“In warfare, amateurs talk strategy; professionals talk logistics.”
The five-star General Omar Bradley, in charge of diverse World War II operations, could easily tell who to trust by observing officials presenting their plans. The general’s simple criteria are also applicable to business.
In the above context, logistics meant placing the right people, information flow, decision-making, materials, and tools at the right place and time to execute the strategic intent. Executives must distinguish between plans that contain only vision (strategy) and those that describe who will do what and how it will be executed (logistics).
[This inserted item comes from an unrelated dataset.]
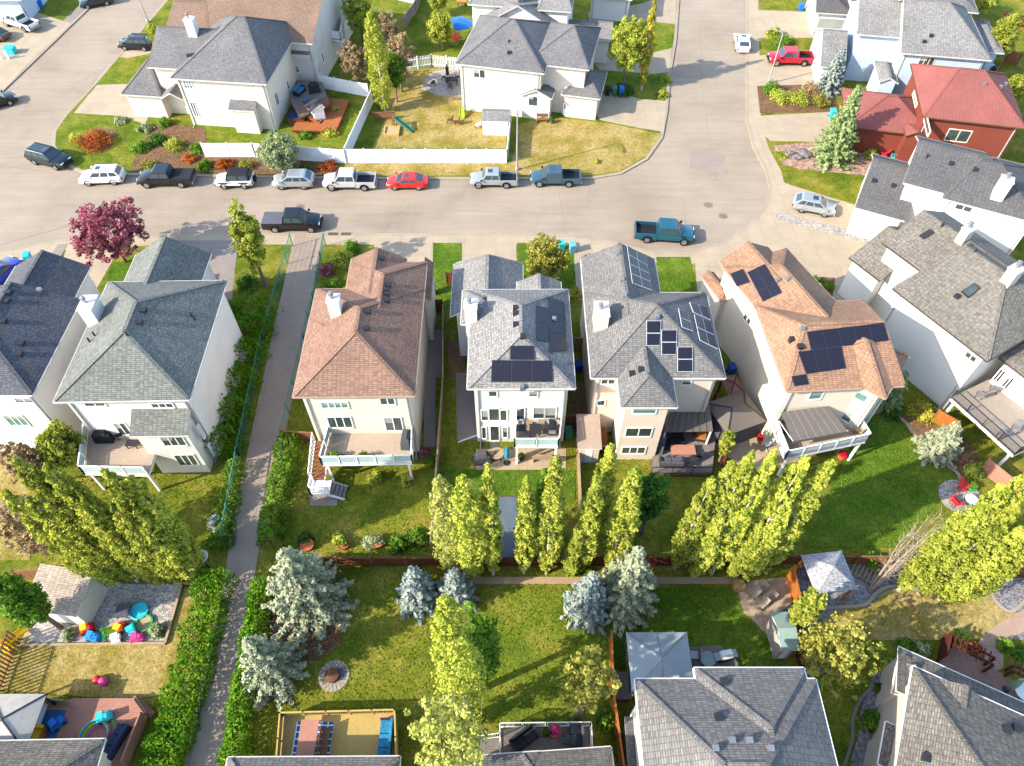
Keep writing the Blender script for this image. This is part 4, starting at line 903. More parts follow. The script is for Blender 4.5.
def vehicle(kind, label, cat, px, ang, col, bed=None, roofm=None, name=None, s=1., grp=None, z=-.12, open_bed=True):
    L, W, BZ, RZ, HZ, xw, xr, xe, xg = KINDS[kind]; h = L/2; c = P(px[0], px[1], z); t = T(name or {'pickup': 'pickup_truck', 'small pickup': 'pickup_truck', 'suv': 'suv', 'van': 'minivan', 'sedan': 'car', 'hatch': 'car', 'jeep': 'jeep'}[kind], label, cat, c, R(ang), grp); t.scale = (s, s, s)
    pk = 'pickup' in kind; G0 = .3 if not pk and kind != 'jeep' else .42; R0 = .34 if not pk else .4
    def ring(x, zb, zt, w, tw=.9):
        zm = zb+(zt-zb)*.62
        return [Vector((x, -w*.86, zb)), Vector((x, -w, zb+.14)), Vector((x, -w, zm)), Vector((x, -w*tw, zt-.03)), Vector((x, -w*tw+.09, zt)), Vector((x, w*tw-.09, zt)), Vector((x, w*tw, zt-.03)), Vector((x, w, zm)), Vector((x, w, zb+.14)), Vector((x, w*.86, zb))]
    def loft(m, rs):
        for a, b in zip(rs, rs[1:]):
            for i in range(10): m.face([a[i], b[i], b[(i+1) % 10], a[(i+1) % 10]][::-1])
        m.face(rs[0]); m.face(rs[-1][::-1])
    m = MB()
    nose = [(h-.02, G0+.16, HZ-.3, W*.8, .85), (h-.1, G0+.02, HZ-.16, W*.9, .88), (h-.35, G0, HZ-.05, W*.97, .9), (max(h-.9, xw+.15), G0, HZ, W, .92), (xw+.05, G0, HZ+.05, W, .94)]
    if pk: st = [(xg+.02, G0, BZ, W, .97), (xw-.35, G0, BZ, W, .97)]+nose[::-1]
    elif kind == 'sedan': st = [(-h+.03, G0+.18, BZ-.16, W*.8, .85), (-h+.14, G0+.03, BZ-.03, W*.9, .88), (-h+.5, G0, BZ, W*.97, .92), (xg, G0, BZ+.03, W, .94), (xw-.3, G0, BZ, W, .95)]+nose[::-1]
    else: st = [(-h+.02, G0+.12, BZ-.12, W*.88, .93), (-h+.1, G0, BZ, W*.95, .95), (xg+.3, G0, BZ+.01, W, .95), (xw-.3, G0, BZ, W, .95)]+nose[::-1]
    loft(m, [ring(*q) for q in st]); b = m.build('body', col, t, smooth='auto')
    import bmesh
    if pk:
        m = MB(); x0, x1, T_ = -h+.05, xg, .09; bz = BZ-.02
        m.box(x0, x1, -W*.97, W*.97, G0, .78); m.box(x0, x1, -W*.98, -W*.98+T_, .78, bz); m.box(x0, x1, W*.98-T_, W*.98, .78, bz); m.box(x0, x0+T_, -W*.97+T_, W*.97-T_, .78, bz); m.box(x1-T_*.6, x1-.01, -W*.97+T_, W*.97-T_, .78, bz)
        m.build('cargo_bed', col, t, bevel=.02)
        if bed is not None: MB().box(x0+.05, x1-.03, -W*.93, W*.93, bz-.03, bz+.035).build('bed_cover', bed, t)
        else: MB().box(x0+T_, x1-T_*.6, -W*.98+T_, W*.98-T_, .781, .79).build('bed_liner', PLAST, t)
        MB().box(x0-.14, x0-.01, -W*.95, W*.95, .5, .72).build('rear_bumper', STEEL, t)
    # greenhouse: six-sided cabin with glass set into each face
    wb, wt = W*.94, W*.8; xb = xg if pk or kind == 'jeep' else (-h+.12 if kind in ('suv', 'van', 'hatch') else xg)
    q = [Vector(p) for p in ((xb, -wb, BZ-.02), (xw, -wb, BZ-.02), (xw, wb, BZ-.02), (xb, wb, BZ-.02), (xe if kind == 'sedan' else (xe if not pk else xe), -wt, RZ-.04), (xr, -wt, RZ-.04), (xr, wt, RZ-.04), (xe, wt, RZ-.04))]
    m = MB(); m.hexa(q); k = .12; tp = [q[4]+Vector((k, .06, .05)), q[5]+Vector((-k, .06, .05)), q[6]+Vector((-k, -.06, .05)), q[7]+Vector((k, -.06, .05))]; m.hexa(q[4:]+tp)
    m.build('cabin', roofm or col, t, bevel=.035)
    def pane(nm, a, b_, c_, d_, i0=.08, i1=.92, j0=.12, j1=.9, off=.012):
        a, b_, c_, d_ = map(Vector, (a, b_, c_, d_))
        def bl(u, v): return a*(1-u)*(1-v)+b_*u*(1-v)+c_*u*v+d_*(1-u)*v
        n = (b_-a).cross(d_-a).normalized(); cen = (a+b_+c_+d_)/4; ctr = Vector((0, 0, BZ+.2))
        if n.dot(cen-Vector((cen.x*.5, 0, BZ))) < 0: n = -n
        f = [bl(i0, j0), bl(i1, j0), bl(i1, j1), bl(i0, j1)]; MB_ = MB(); MB_.hexa([p-n*.01 for p in f]+[p+n*off for p in f]); MB_.build(nm, AUTOG, t)
    pane('windscreen', q[2], q[1], q[5], q[6], .06, .94); pane('rear_window', q[0], q[3], q[7], q[4], .1, .9, .2, .9)
    for sgn in (0, 1):
        a, b_, c_, d_ = (q[0], q[1], q[5], q[4]) if sgn == 0 else (q[3], q[2], q[6], q[7])
        cuts = {'pickup': ((.07, .46), (.5, .93)), 'small pickup': ((.07, .46), (.5, .93)), 'suv': ((.05, .3), (.34, .6), (.64, .94)), 'van': ((.05, .3), (.34, .6), (.64, .94)), 'sedan': ((.16, .5), (.54, .92)), 'hatch': ((.08, .3), (.34, .6), (.64, .94)), 'jeep': ((.08, .46), (.52, .93))}[kind]
        for u0, u1 in cuts: pane('side_window', a, b_, c_, d_, u0, u1, .14, .86)
    if kind in ('suv', 'sedan', 'van', 'small pickup', 'hatch') and random.random() < .7:
        z = RZ+.012; MB().hexa([(xr-.75, -.32, z-.03), (xr-.22, -.32, z-.03), (xr-.22, .32, z-.03), (xr-.75, .32, z-.03), (xr-.75, -.32, z+.006), (xr-.22, -.32, z+.006), (xr-.22, .32, z+.006), (xr-.75, .32, z+.006)]).build('sunroof', AUTOG, t)
    wx = (h-.95, -h+1.05 if not pk else -h+1.25)
    for x in wx:
        for sg in (-1, 1):
            y = sg*(W-.13); w = MB().tube((x, y-.12, R0), (x, y+.12, R0), R0, n=20).build('wheel', TYRE, t)
            MB().tube((x, y+sg*.11, R0), (x, y+sg*.135, R0), R0*.62, n=14).build('rim', RIM, w)
            a = MB(); n = 14; ro, ri = R0*1.28, R0*1.02
            for i in range(n):
                f0, f1 = math.pi*i/n, math.pi*(i+1)/n; yy = sg*(W+.003)
                a.hexa([(x+r_*math.cos(f), yy+e, R0+r_*math.sin(f)) for e in (-.03, .012) for r_, f in ((ri, f0), (ro, f0), (ro, f1), (ri, f1))])
            a.build('wheel_arch', PLAST if pk or kind in ('jeep', 'suv') else col, t)
    for sg in (-1, 1):
        MB().box(h-.16, h-.05, sg*W*.58-.19, sg*W*.58+.19, HZ-.34, HZ-.17).build('headlight', LAMPW, t)
        MB().box(-h+.0, -h+.08, sg*W*.86-.09, sg*W*.86+.09, BZ-.42, BZ-.12).build('tail_light', LAMPR, t)
        MB().box(xw-.12, xw+.06, sg*(W+.12)-.1, sg*(W+.12)+.1, BZ, BZ+.17).build('mirror', col if not pk else PLAST, t)
    MB().box(h-.12, h+.03, -W*.88, W*.88, G0+.02, G0+.24).build('front_bumper', PLAST if kind in ('pickup', 'jeep') else col, t, bevel=.02)
    MB().box(h-.1, h-.0, -W*.38, W*.38, HZ-.44, HZ-.2).build('grille', PLAST, t)
    if kind == 'jeep':
        MB().tube((-h-.2, 0, .85), (-h+.0, 0, .85), .37, n=18).build('spare_wheel', TYRE, t)
        for x in wx: MB().box(x-.5, x+.5, -W-.1, -W+.12, .86, .93).box(x-.5, x+.5, W-.12, W+.1, .86, .93).build('fender', PLAST, t)
    if kind in ('suv', 'van'):
        m = MB()
        for sg in (-1, 1): m.bar((xe+.15, sg*(wt-.12), RZ+.06), (xr-.1, sg*(wt-.12), RZ+.06), .04)
        m.build('roof_rails', PLAST, t)
    m = MB()
    for sg in (-1, 1): m.box(-h+.5, h-.5, sg*W*.8-.08, sg*W*.8+.08, G0-.1, G0+.02)
    m.build('sill', PLAST, t)
    return t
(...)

If you think this is obvious, pause and think it over. Revisit the last strategy discussion you participated in. The separation between strategy and tactics is nice for MBA curricula or theoretical books. Reality demands pragmatism. Generals who only craft rationale and tradeoffs, but leave it to their lieutenants to sort out who will do what, how troops move from A to B, and prepare contingency, risk of being surprised in battle. More often than not, logistics are sorted out after the fact.
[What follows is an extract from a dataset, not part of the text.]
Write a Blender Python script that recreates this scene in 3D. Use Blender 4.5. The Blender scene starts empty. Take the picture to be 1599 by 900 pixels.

When business generals fail to ask about operational logistics, a fancy strategy ends in a resounding defeat. In my career, I have been surprised on the battlefield more than I would have liked. I witnessed the following case firsthand.
A group of developers rolled out a service to collect farming data and return advice to the client. The team expected that efficiency improvement in farming practices would generate substantial savings. Money and hours were poured into the prototype, which sold relatively quickly. And then, at the same pace, an operational failure killed the entire endeavor.
Since the team proposed a vision without logistical planning, things went ugly fast. Their prototype used manual data input from clients. Their strategy assumed clients would gladly take on this boring task. Real users were actually smarter. They end up using a built-in feature to send pictures of the data instead. Hundreds of clients were flooding the application daily with images of data, but not entering data in the input fields. The company gave up when the professional developers became amateurs, scrambling to manually copy daily images for an overwhelming number of users.
It’s easy to blame the development team for such an error. Yet this team reported to a technical director, who, in turn, reported to a unit director, who reported to a board division. The entire project was revised and debated before receiving substantial funding from several stakeholders. None of them asked how the crucial element of the strategy, farm data, would be brought from reality into the digital realm of that tool.
Someone once said that poor culture eats strategy. Have you ever thought about how this excuse sounds to a five-star general on the battlefield? Scapegoating. The lack of operational logistics kills strategy way before anyone thinks of it as breakfast.